RTVAは10年前から、字幕と手話による画像と音声を利用して、聴覚障害者のための情報番組を毎週放送しています。この番組のユニークなところはアンダルシアン聴覚障害者連合との協力により制作されていることです。この番組の制作のため会社を設立し、聴覚障害者を様々な視聴覚分野で雇用し、職業教育を実施しました。聴覚障害者は手話をもっと組織的に利用して欲しいと望んでいますが、Salinas氏は字幕のほうがよいと考えています。なぜなら解説者が頻繁に登場することは、聴覚障害者の社会的疎外を招きかねないからです。Salinas氏は、多くの地方テレビ局にとって字幕の費用は高すぎると主張します。字幕付番組制作に対する助成金を求める運動、そして当該地区のテレビ局間の協力が求められます。またデジタルテレビが発展し、音声解説が普及することを望んでいます。

2001年度、RTVAは身体障害者連盟と協力提携を結び、番組の中の障害者の存在を普通のこととみなし、建築構造上のバリアをなくすことに関して合意しました。しかし教育へのアクセスという面で彼らが直面しているのは、これらのテーマに関してテレビで討論する専門家がほとんどいないということです。障害者の雇用を推進するため、多くの法的手段が講じられましたが、これらの法規は大企業、あるいは公的部門においてのみ効力を発揮しているだけです。RTVAは障害者のために3%雇用枠を設けています。しかし障害者にとって教育や適切な訓練を受けることは難しい場合が多く、高度な資格を必要とする視聴覚部門に就職することは困難な状況です。

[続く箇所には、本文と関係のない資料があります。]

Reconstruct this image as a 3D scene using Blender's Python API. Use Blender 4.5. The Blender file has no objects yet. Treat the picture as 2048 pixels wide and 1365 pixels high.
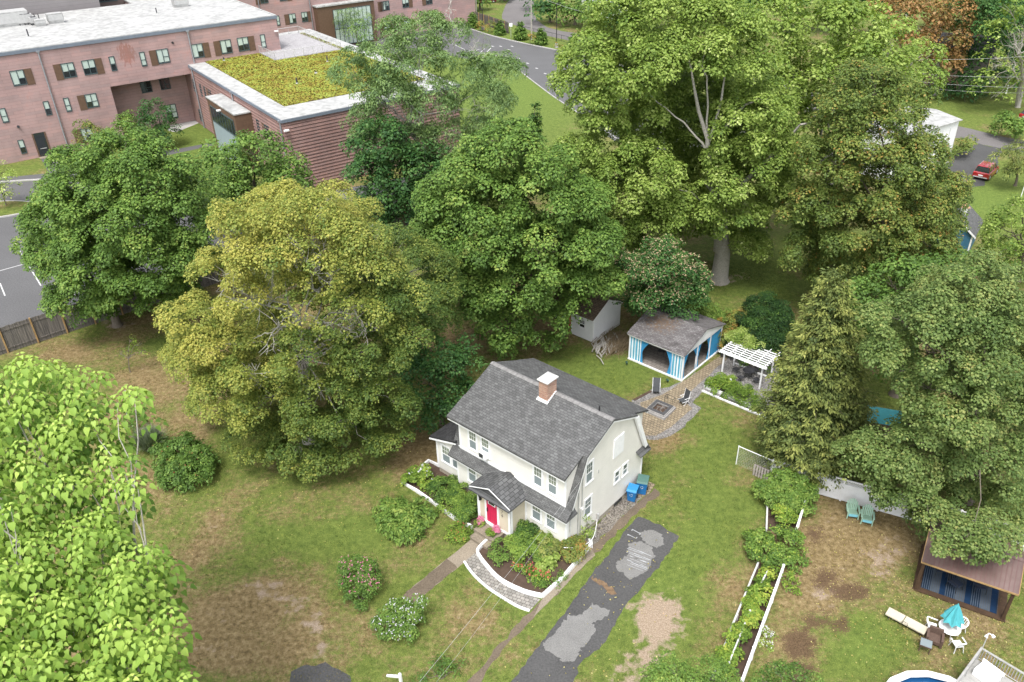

メディアにおける障害者の統合を促進するためにRTVAが重視したのは、障害を持つジャーナリストを番組に頻繁に登場させることでした。このため視覚障害のあるジャーナリストがニュースキャスターとして雇用されました。彼の後に登場するこのニュースキャスター本人にマイクを渡す前に、Salinas氏は、障害を持つ技術者とジャーナリスト達の職業意識を称賛するとともに、企業はより積極的に障害者を雇用するべきであると述べました。なぜなら、障害者の生活のあらゆる面をノーマライズする上で、障害者を顕在化させることは非常に重要だからです。

Nuria del Saiz Gaitan氏は、視覚障害を持つジャーナリストとしてRTVAに勤務した経験を振り返りました。このテレビ局の看板番組であるニュース番組のキャスターを勤めていた当時、どのように支援工学を利用し、またプロダクションチーム全体の支援と協力を得て、5年間毎日15分間のニュース報道を大過なく行えたかを説明しました。